DATA LINES ▸
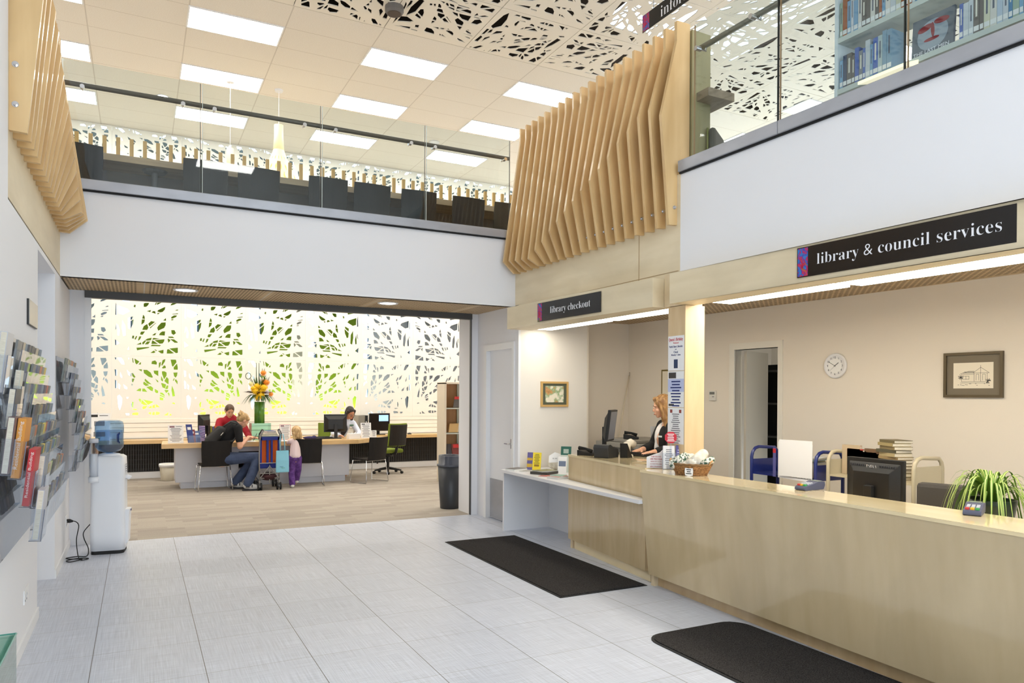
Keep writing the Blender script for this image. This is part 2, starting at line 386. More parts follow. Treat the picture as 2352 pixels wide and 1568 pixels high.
HCU="047630 075618 077753 056866;085795 092669 154648 252707 224745;077888 185858 264840 268896;276878 354876 362899 291897;295774 336757 348825 310831;427766 488768 536817 561880 459875 427853;608829 630837 641874 627873;641832 680855 711877 644869;833828 895850 966891 877885 841858;481723 550705 562753;562707 624688 615731 587730;644729 691715 724724 758766 763810 659751;647705 652676 688707;884747 964758 969786 926777;846699 856688 969703 969721;849648 856619 926653 937680 893678;849596 879597 886620 849607;429601 469599 461642 443666;418502 458538 469590 424588;712578 787573 782649;645463 660419 747466 769512 770559 706551 659493;425418 503420 522460 503526 448484;515524 532480 616559 558569;533460 540443 638548 627547;391362 396336 442333 488410 408403;220595 226533 291588 303632 275626;225515 232436 260421 295502 306581 288573;044366 069417 079530 061517;125441 159239 215267 203519 136644;079322 104315 113402 085496;833459 841368 889334 946384 911460;545324 623331 654400 600377;637326 782318 792435 717430 668387;806330 813309 901308 872333;798289 809228 843267 813299;832290 902233 946234 950247 894288;281279 311276 316324 291324;319270 338261 359317 342320;365246 378243 404271 425324 386323;336178 424187 417226;430218 434189 452193 487248 466254;470259 501251 556260 566301 501283;462187 517192 551245 498240;576282 580269 692287 595301;562201 660206 580261 573256;605263 682209 726215 747248 753284 689276;549165 682167 704187 571191;339135 349088 531137 548154;032285 042139 131192;209089 251084 242175;535051 606053 633077 596102;608105 639089 646099 614117;656090 704053 738055 740113;783051 852052 902061 813131 788123;824136 924064 951072 951155"
HCL="041970 052940 073936 063970;080970 093936 142865 181862 170913 135970;230969 240937 247969;289969 296898 310890 300964;317966 330888 353862 395915;369859 414859 419908 402908;541868 655853 661909 622957 553933;670823 680814 698867 704921 671902;707864 719854 760924 766965 726945;703814 728800 786814 779858 748877;838962 864847 879838 936918 925963;889832 892795 950795 950836 939896;031808 048648 085672 079801;212778 233699 276675 269723;350798 435737 440798;448783 456730 524674 568658 586666 553741 500783;569797 583722 687648 687797;716764 719722 749633 785697 785746 751767;696621 731580 741625 704712;748608 793564 817554 817644 788683;879753 892685 918655 945695 953759;875619 890603 908651 893661;906616 948555 948607 922643;278723 290683 318651 335667 297731;283596 301579 321640 284640;273566 287493 304566;109672 150618 162658 114779;043636 046475 081475 075607;090478 118457 127539 090580;142583 166474 233447 238501;463617 503565 568549 474642;445574 451548 486524 531538 457595;480512 554446 588432 597496 553533;597671 646583 678569 672610;705568 727503 764487 778552 717576;765475 806482 812533 787539;748465 778411 814442 813464;799411 827352 831397 815429;607493 610430 632406 669408 669451;844479 869299 932317 902479 856605;334444 417430 426489 388489;432438 503430 468482 435483;691402 750366 761373 732414 694423;688367 752341 761352 691387;680353 683299 739288 748332;060413 083136 116059 161210 170362 105451;199355 206309 237316 249353;382308 411251 415312 392320;418243 461218 511217 424304;449306 518222 587265 583276;433179 444150 478162 507206 444199;518169 569167 569208 547200;579175 616171 616228 583215;626235 629180 688184 651224;838248 913219 930246 887273;272231 281169 305169 313282 291282;276150 351133 369157 301160;264057 378048 396095 369111 286098;508088 563051 573107 534109;575059 612058 616110 582103;624055 671061 695089 679107 628116;726041 814038 829124;826048 859047 856076 838075;187092 203054 254053 254091"

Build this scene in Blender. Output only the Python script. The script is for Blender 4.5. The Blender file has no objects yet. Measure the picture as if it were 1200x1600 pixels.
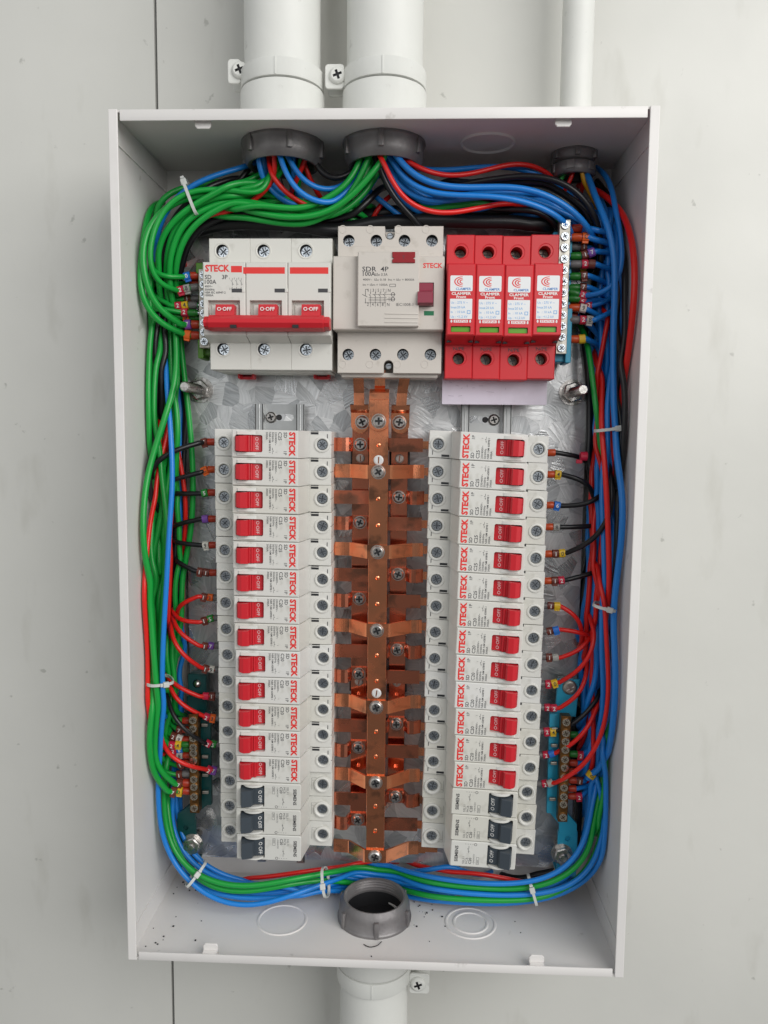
import bpy, bmesh, math, random
from mathutils import Vector, Matrix
from mathutils.geometry import tessellate_polygon
random.seed(7)
PI = math.pi
S = bpy.context.scene
C = bpy.data.collections.new('panel'); S.collection.children.link(C)
# ------------------------------------------------------------------ camera
# working frame: x right, z up, h = distance out from the wall, all in millimetres; world = (x, -h, z) / 1000
FOC, CX, CZ, CH, RX, RY, RZ = 1217.88, 22.79, 76.93, 573.96, -0.097774, 0.0399516, 0.0096514
def rot3(rx, ry, rz):
    return Matrix.Rotation(rz, 3, 'Z') @ Matrix.Rotation(ry, 3, 'Y') @ Matrix.Rotation(rx, 3, 'X')
RM = rot3(RX, RY, RZ)
def at(px, py, h):
    """where the thing seen at photo pixel (px, py) stands when it is h mm out from the wall -> (x, z)"""
    d = RM @ Vector(((px - 600) / FOC, (800 - py) / FOC, -1)); t = (h - CH) / d[2]
    return CX + d[0] * t, CZ + d[1] * t
cam = bpy.data.cameras.new('camera'); camo = bpy.data.objects.new('camera', cam); C.objects.link(camo)
M = Matrix(((1, 0, 0), (0, 0, -1), (0, 1, 0))) @ RM
camo.matrix_world = Matrix.Translation(Vector((CX, -CH, CZ)) * .001) @ M.to_4x4()
cam.sensor_fit = 'VERTICAL'; cam.sensor_height = 36; cam.lens = FOC / 1600 * 36
cam.clip_start = .01; cam.clip_end = 50
S.camera = camo
S.render.resolution_x = 768; S.render.resolution_y = 1024
# ------------------------------------------------------------------ light
S.view_settings.view_transform = 'Standard'; S.view_settings.look = 'None'
S.view_settings.exposure = -.1; S.view_settings.gamma = 1
w = bpy.data.worlds.new('World'); S.world = w; w.use_nodes = True
nt = w.node_tree; nd = nt.nodes; lk = nt.links
bg = nd['Background']; tc = nd.new('ShaderNodeTexCoord'); sep = nd.new('ShaderNodeSeparateXYZ')
lk.new(tc.outputs['Generated'], sep.inputs[0])
mr = nd.new('ShaderNodeMapRange'); mr.inputs['From Min'].default_value = -.9; mr.inputs['From Max'].default_value = .9
lk.new(sep.outputs['Z'], mr.inputs['Value'])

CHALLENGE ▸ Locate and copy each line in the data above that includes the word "picture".

TASK RESULT ▸
Keep writing the Blender script for this image. This is part 2, starting at line 386. More parts follow. Treat the picture as 2352 pixels wide and 1568 pixels high.
Build this scene in Blender. Output only the Python script. The script is for Blender 4.5. The Blender file has no objects yet. Measure the picture as if it were 1200x1600 pixels.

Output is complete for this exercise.